- _Exercise description_:
Look for the string "objects" in every line, and copy each line that has it.

- _Records to use_:
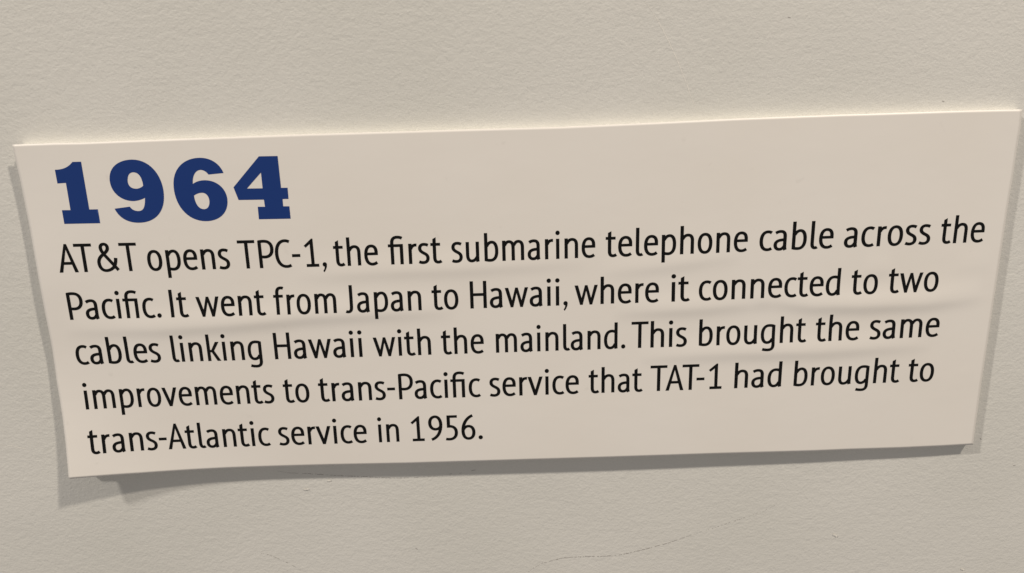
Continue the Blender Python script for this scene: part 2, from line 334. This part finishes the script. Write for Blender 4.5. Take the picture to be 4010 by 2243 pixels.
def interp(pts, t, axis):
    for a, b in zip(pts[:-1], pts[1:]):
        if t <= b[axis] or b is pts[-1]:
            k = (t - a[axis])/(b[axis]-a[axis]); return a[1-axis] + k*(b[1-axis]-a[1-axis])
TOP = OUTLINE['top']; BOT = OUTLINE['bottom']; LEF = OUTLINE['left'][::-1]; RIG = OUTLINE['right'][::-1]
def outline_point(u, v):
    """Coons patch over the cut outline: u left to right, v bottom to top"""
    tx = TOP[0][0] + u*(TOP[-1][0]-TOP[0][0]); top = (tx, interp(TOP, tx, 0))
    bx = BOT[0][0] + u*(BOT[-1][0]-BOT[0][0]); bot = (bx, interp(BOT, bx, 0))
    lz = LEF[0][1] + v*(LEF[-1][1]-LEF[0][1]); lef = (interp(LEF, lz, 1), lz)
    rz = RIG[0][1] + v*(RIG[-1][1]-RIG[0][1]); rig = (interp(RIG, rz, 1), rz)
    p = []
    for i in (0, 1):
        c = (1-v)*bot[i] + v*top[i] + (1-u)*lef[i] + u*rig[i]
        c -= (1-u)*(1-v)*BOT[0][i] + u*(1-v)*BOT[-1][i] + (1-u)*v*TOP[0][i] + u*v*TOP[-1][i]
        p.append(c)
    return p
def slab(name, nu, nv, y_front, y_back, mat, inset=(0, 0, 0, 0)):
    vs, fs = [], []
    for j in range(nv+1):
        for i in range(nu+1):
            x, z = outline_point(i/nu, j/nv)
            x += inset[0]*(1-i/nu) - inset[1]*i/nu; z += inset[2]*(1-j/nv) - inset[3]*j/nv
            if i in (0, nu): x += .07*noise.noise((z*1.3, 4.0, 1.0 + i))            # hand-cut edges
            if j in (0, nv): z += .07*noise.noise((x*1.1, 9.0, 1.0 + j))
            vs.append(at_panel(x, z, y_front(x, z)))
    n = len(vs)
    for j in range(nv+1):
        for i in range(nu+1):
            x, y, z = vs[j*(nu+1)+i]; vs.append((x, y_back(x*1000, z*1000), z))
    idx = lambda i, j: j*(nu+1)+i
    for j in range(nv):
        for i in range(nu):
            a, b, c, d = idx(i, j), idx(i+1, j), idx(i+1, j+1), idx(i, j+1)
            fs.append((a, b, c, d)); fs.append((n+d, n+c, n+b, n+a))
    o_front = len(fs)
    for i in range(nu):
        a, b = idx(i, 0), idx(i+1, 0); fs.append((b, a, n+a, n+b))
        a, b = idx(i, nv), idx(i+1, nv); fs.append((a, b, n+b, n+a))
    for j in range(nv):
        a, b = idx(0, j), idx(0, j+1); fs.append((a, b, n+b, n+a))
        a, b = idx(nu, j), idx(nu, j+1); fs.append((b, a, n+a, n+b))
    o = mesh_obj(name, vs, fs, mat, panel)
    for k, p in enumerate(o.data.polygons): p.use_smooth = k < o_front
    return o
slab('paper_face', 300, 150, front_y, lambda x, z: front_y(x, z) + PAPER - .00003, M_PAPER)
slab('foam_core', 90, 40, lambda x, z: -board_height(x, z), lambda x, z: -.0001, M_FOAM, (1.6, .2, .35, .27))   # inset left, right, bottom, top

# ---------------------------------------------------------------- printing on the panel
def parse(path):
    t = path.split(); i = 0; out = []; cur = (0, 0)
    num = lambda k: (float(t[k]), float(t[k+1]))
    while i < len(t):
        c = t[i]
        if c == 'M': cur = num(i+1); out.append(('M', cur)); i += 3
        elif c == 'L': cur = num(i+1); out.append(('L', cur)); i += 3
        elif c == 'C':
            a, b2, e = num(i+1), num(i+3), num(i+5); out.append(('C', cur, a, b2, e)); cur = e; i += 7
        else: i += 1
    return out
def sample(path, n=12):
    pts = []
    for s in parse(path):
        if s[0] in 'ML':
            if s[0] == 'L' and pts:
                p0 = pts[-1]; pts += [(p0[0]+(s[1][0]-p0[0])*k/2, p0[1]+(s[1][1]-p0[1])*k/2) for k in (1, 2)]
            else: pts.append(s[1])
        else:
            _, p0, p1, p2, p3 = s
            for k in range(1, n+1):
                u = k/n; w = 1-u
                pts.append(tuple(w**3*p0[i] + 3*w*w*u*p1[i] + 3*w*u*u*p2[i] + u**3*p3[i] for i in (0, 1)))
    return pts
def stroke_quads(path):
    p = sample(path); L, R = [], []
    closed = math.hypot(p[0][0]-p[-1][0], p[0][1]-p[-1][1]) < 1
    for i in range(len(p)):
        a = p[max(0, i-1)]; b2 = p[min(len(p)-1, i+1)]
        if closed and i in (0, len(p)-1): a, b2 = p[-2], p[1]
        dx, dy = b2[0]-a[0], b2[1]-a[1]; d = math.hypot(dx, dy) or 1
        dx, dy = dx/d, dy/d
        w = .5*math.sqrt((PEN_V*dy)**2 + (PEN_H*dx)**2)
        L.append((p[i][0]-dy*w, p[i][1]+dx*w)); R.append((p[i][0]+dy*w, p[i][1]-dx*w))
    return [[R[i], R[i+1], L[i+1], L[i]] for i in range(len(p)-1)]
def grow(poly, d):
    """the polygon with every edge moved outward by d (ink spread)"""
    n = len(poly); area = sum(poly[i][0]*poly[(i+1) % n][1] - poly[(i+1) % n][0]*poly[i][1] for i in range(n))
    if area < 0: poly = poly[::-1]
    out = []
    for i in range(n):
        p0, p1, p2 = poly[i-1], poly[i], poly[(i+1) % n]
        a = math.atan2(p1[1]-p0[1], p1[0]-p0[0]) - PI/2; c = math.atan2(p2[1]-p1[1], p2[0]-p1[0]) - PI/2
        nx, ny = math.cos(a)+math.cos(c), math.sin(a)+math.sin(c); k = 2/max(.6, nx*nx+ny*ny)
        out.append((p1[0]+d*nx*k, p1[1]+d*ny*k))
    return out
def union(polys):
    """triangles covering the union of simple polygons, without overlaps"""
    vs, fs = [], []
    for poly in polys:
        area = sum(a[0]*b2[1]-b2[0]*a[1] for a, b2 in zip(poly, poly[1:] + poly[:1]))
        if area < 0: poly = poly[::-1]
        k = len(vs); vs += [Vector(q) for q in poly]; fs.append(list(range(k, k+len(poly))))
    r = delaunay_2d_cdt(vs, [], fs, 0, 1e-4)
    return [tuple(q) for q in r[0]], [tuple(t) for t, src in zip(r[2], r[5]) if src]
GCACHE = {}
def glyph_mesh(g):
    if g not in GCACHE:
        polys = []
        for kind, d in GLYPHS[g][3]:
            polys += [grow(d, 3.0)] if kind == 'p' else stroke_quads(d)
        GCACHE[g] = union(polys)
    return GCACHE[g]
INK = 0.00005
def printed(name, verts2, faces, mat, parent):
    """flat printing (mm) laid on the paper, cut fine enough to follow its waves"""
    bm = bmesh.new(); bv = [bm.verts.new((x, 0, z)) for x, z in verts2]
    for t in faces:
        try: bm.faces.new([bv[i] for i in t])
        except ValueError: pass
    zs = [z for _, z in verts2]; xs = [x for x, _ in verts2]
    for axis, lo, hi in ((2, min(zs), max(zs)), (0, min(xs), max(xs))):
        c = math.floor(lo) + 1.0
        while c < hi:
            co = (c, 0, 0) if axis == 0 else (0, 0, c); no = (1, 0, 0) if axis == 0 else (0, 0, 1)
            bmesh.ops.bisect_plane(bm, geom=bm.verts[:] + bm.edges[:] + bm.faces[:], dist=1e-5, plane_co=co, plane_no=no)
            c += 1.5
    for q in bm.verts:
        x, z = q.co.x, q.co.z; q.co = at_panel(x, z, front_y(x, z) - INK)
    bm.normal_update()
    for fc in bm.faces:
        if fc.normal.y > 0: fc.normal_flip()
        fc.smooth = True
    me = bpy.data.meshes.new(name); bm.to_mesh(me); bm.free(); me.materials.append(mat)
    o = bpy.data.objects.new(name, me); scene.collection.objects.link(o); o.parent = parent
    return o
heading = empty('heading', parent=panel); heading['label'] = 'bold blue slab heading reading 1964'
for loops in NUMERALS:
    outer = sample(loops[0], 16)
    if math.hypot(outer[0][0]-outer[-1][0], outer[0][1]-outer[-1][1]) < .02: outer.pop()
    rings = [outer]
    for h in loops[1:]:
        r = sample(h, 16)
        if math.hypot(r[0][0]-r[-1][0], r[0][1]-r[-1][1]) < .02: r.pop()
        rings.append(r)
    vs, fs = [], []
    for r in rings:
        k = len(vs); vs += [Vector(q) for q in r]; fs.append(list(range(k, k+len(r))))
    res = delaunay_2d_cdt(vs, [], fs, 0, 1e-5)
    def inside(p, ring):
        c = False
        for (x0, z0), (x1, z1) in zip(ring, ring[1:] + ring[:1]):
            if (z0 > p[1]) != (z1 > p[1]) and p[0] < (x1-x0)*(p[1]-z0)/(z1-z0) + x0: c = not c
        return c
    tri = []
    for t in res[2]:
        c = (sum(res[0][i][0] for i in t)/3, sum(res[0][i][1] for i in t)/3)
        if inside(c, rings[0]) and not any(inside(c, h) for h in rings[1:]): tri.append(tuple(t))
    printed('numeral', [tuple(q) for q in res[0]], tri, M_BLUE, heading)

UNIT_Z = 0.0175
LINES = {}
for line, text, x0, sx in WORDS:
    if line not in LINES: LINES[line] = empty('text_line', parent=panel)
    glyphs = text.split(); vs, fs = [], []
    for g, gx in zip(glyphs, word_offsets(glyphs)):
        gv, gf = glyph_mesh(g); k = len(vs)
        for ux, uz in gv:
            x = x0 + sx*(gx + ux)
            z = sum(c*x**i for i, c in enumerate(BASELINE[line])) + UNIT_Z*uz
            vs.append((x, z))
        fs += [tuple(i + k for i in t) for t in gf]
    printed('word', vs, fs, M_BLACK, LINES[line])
* * *
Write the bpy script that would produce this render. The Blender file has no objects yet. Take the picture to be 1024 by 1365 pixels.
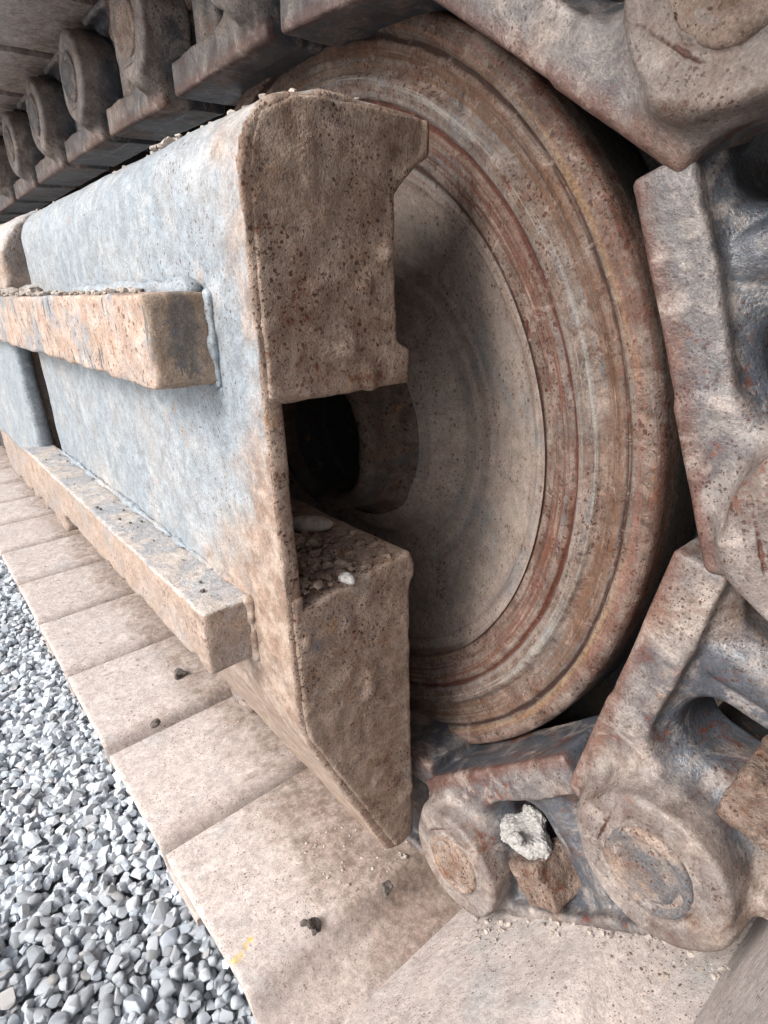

- _Answer to this problem_:
    o = bpy.data.objects.new(name, me); scene.collection.objects.link(o); o.parent = parent
Write the bpy script that would produce this render. The Blender file has no objects yet. Take the picture to be 1024 by 1365 pixels.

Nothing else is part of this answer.